Ouverte aux chercheurs en géographie de nombreux pays, notamment l'Union soviétique[10], celle-ci obtient rapidement une audience internationale. S'adressant à un large public, la revue ne présente cependant que la position de la géopolitique allemande[11], les membres du comité de rédaction se montrant tous favorables à la révision des clauses territoriales des traités mettant un terme à la Première Guerre mondiale (traité de Versailles)[10]. Durant ces années, Haushofer souhaite faire de son approche « une science appliquée et opérationnelle »[9].
Ses thèses sur l'aire pacifique sont influencées par sa rencontre en Inde avec Lord Kitchener, qui prédit que tout affrontement entre le Royaume-Uni et l'Allemagne coûtera aux deux puissances leur influence dans le Pacifique, au profit de la puissance montante des États-Unis et du Japon[12].
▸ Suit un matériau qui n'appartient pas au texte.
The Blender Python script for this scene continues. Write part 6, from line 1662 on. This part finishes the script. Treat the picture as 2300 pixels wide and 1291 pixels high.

Partisan d'une alliance avec l'Union soviétique, Haushofer la défend dans les colonnes de son journal; il réserve un accueil chaleureux au pacte germano-soviétique. Cohérent, il condamne ensuite le déclenchement de la guerre à l'Est, ce qui entraîne l'arrêt de la publication de son journal en 1941[5].
Influence sur ses contemporains
L'écrivain Stefan Zweig fait mention de Haushofer comme étant une de ses rencontres les plus marquantes en Inde et comme un homme « qui a exercé sur l'histoire de notre époque une influence immense, même si elle ne s'est pas manifestée au grand jour »[13]. Il écrit que la culture de cet attaché militaire allemand « était universelle »[13].
Zweig considère que Haushofer est un des pionniers dans l'acquisition d'une pensée cohérente capable de donner à l'Allemagne « une position de force »[13]. En effet, la paternité du terme d'« espace vital » (en allemand, der Lebensraum) lui est prêtée. Ce faisant, Haushofer aurait livré à l'idéologie du national-socialisme ce concept, lui fournissant par là même une assise décisive et prétendument morale dans ses développements futurs : « Hitler, en lui-même peu accessible aux idées d'autrui, possédait cependant dès le principe cet instinct de s'approprier tout ce qui pouvait servir ses buts personnels ; c'est pourquoi cette « géopolitique » aboutit chez lui et se réduisit à une politique nationale-socialiste, et il lui demanda tous les services qu'elle pouvait rendre à ses desseins. La technique du national-socialisme a toujours été de donner à ses instincts de puissance exclusivement égoïstes un fondement idéologique et pseudo-moral, et cette notion d'« espace vital » fournissait à sa volonté d'agression toute nue un petit manteau philosophique, un slogan qui paraissait inoffensif par le vague de sa définition et qui, en cas de succès, pouvait légitimer toute annexion, même la plus arbitraire, en la représentant comme une nécessité éthique et ethnologique. »[13]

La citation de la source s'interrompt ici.